For a campaign that seeks to push the biggest school bond in

Newport-Mesa history, the Measure F drive got off to a quiet start

Tuesday. By 7 p.m., only five volunteers -- Snell, College Park

Elementary School Principal Pat Insley, Andersen Elementary School

Principal Mary Manos, Adams Elementary School teacher Debbie Ferguson

and Adams Elementary School parent Rachel Scott-Bruce -- had showed

up to work the phones. Dan Oliver, chairman for the Estancia zone,

chipped in as well.

“In some ways, this is a practice run to see how it all works,”

Buchanan said.

In the coming weeks, the headquarters -- in a slender office space

behind Kinko’s on Newport Boulevard -- may fill to capacity. Each

school site in Newport-Mesa plans to create its own campaign

coordination team, and some may even bring in students to contact

voters.

Oliver, who has two sons at Estancia High School, said he wanted

to enlist the school’s athletes for the campaign. Among the projects

planned for Estancia under Measure F is an outdoor sports complex.

“We’re trying to get our football players to come,” Oliver said.

“One of the big benefits is that the two Costa Mesa schools will have

their own facility.”

This week, the Measure F team finally wrote out project lists for

the individual school sites -- answering questions that many

residents had since the school board approved the measure in August.

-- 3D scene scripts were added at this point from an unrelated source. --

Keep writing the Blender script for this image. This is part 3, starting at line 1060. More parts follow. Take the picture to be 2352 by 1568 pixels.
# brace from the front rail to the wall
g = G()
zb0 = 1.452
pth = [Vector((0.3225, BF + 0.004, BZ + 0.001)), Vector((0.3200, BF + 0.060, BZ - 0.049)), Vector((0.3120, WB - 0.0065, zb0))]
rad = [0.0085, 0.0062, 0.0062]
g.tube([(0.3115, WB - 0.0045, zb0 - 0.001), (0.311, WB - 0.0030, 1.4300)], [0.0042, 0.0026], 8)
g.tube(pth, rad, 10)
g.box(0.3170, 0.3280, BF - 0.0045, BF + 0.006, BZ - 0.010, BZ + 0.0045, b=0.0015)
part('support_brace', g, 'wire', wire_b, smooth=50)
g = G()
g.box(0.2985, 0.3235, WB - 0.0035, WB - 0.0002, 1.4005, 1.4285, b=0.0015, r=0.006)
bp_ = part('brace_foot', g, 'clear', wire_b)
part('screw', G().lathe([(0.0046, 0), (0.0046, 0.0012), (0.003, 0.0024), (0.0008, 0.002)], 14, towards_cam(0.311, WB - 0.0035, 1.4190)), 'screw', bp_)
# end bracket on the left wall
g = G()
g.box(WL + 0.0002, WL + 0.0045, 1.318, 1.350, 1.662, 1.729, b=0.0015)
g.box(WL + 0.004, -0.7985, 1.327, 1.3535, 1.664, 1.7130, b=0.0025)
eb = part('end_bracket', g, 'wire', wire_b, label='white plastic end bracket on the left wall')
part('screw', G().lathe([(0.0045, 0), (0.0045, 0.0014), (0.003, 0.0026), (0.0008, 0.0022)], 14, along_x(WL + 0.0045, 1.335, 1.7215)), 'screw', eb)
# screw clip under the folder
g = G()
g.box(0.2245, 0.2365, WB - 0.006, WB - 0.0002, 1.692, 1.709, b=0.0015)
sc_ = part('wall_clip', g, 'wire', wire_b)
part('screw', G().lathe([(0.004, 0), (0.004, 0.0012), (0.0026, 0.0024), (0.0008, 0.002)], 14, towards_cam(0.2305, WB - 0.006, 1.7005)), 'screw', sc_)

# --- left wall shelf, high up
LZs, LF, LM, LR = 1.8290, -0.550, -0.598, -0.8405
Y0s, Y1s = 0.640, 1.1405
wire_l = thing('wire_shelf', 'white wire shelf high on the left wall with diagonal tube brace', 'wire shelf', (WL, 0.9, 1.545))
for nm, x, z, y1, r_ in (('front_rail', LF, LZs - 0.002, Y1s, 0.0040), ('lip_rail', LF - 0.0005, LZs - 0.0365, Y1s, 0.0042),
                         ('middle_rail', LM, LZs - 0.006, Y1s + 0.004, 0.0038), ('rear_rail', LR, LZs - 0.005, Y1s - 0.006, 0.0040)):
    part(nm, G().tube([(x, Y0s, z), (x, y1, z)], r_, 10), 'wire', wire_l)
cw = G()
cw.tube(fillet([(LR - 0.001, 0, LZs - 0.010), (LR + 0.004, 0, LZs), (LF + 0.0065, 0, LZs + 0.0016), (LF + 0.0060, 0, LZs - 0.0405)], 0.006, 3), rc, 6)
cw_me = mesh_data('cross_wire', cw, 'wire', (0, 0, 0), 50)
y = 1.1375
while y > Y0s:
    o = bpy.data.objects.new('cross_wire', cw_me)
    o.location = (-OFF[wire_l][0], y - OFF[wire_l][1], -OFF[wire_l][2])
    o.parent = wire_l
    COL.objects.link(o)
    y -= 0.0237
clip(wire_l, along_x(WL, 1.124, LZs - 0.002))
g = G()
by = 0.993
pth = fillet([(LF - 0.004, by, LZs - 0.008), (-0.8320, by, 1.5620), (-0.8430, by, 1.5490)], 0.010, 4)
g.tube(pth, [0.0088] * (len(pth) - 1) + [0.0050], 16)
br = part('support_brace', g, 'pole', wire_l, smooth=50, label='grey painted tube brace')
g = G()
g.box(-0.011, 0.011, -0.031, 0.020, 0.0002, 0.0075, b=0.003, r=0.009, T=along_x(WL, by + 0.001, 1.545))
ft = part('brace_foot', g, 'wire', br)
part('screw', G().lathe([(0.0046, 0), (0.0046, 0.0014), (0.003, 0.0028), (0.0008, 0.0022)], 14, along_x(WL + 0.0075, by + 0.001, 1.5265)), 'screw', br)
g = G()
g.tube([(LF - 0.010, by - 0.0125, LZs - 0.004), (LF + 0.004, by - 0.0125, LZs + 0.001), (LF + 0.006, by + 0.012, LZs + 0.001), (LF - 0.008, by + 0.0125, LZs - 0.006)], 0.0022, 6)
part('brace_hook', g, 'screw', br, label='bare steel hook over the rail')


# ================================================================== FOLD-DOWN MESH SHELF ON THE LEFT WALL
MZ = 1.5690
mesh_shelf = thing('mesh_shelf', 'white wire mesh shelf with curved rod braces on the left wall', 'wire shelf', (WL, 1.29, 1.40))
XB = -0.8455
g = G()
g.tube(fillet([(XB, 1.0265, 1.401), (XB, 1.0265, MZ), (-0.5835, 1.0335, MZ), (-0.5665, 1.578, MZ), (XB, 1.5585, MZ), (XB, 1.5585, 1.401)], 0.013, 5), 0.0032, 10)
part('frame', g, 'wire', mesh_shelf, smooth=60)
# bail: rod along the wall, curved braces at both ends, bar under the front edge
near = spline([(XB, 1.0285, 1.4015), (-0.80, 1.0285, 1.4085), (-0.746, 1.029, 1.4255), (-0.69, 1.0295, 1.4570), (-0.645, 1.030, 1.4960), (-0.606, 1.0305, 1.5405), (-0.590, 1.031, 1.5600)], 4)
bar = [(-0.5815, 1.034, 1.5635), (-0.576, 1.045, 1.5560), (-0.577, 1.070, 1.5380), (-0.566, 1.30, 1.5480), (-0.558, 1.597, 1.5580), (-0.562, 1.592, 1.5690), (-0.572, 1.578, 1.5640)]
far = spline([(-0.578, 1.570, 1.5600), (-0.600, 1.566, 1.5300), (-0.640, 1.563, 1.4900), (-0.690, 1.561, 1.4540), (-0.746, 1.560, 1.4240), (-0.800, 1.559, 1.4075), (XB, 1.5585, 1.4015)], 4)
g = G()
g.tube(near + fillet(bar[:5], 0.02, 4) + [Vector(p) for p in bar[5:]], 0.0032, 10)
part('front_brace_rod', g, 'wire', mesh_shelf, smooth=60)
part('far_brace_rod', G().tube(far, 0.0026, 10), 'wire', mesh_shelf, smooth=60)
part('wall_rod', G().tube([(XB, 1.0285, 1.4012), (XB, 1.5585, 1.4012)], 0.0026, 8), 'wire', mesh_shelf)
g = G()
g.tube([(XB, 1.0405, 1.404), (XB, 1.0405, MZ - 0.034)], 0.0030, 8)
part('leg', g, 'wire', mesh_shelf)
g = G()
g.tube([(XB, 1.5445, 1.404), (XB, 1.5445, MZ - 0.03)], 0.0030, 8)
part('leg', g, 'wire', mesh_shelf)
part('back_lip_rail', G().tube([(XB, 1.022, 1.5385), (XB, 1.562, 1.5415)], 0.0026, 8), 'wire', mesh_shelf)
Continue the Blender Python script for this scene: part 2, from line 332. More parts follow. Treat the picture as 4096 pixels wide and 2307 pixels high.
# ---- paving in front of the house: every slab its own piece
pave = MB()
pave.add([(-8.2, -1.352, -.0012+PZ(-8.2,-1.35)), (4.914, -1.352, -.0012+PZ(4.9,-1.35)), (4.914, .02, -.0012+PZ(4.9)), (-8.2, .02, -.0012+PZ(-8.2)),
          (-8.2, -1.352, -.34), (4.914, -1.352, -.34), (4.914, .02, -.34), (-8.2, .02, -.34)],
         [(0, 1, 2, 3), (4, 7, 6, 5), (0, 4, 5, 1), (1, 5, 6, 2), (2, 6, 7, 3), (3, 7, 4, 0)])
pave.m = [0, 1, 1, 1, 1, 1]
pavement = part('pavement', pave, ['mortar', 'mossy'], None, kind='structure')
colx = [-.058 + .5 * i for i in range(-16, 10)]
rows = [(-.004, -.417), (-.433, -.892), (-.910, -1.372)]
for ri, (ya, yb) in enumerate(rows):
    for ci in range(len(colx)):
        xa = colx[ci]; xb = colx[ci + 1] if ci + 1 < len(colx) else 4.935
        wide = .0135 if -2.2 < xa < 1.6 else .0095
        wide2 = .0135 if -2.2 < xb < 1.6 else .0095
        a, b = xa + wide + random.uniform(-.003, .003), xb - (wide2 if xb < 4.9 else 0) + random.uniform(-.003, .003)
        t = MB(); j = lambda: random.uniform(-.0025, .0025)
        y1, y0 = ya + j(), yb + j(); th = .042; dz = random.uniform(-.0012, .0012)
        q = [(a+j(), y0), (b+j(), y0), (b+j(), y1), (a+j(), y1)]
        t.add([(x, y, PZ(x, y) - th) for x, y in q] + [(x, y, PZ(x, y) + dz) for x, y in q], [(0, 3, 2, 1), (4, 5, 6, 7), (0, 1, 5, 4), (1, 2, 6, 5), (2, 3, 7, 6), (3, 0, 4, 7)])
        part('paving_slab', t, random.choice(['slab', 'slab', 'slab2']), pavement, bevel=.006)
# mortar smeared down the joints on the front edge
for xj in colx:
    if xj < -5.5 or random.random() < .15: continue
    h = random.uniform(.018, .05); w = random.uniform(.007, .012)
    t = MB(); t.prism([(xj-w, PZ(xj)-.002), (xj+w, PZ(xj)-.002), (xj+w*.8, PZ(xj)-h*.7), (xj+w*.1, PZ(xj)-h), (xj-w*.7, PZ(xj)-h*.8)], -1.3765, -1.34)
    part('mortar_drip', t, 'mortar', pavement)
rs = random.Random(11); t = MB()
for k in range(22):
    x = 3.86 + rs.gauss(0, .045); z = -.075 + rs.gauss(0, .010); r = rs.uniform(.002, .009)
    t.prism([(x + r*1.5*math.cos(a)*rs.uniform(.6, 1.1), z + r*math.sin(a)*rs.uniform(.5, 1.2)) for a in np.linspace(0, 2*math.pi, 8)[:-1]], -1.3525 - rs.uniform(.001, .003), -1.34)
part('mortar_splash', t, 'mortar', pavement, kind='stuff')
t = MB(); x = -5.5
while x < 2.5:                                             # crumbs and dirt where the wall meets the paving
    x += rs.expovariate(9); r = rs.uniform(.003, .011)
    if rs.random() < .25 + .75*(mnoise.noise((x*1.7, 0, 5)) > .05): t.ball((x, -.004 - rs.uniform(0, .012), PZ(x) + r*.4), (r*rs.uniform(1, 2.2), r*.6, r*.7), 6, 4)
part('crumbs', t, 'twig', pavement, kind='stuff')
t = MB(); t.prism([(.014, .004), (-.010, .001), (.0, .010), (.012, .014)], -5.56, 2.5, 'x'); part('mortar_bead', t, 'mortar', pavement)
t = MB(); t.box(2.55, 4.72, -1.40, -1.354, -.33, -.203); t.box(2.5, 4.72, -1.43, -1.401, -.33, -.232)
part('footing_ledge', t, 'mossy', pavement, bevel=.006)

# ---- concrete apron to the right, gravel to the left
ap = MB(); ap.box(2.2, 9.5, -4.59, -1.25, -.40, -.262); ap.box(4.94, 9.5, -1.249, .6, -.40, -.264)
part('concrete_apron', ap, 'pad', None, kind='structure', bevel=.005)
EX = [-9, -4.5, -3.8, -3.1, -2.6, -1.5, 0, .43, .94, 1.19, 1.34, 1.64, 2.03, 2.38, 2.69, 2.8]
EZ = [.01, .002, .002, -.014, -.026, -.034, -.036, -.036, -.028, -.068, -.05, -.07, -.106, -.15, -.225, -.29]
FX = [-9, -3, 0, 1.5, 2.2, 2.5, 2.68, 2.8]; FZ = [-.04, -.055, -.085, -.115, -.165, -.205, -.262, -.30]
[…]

Among the specific goals mentioned are replacing the vacated

Robins Hall at Newport Harbor High School, constructing the stadium

at Estancia, separating middle school classes at Corona del Mar High

School, installing a new pool at Costa Mesa High School and building

a gymnasium at TeWinkle Middle School.

All 22 elementary schools in Newport-Mesa have plans that involve

science classrooms, upgraded technology, and new libraries and

multi-purpose rooms.

Insley, who campaigned for Measure A, said the science classrooms

were among her main concerns at College Park.

“What’s lacking is the ability to do hands-on activities,” she

said. “If there’s water involved, if there’s mess involved, it’s

easier to do it in that special classroom.”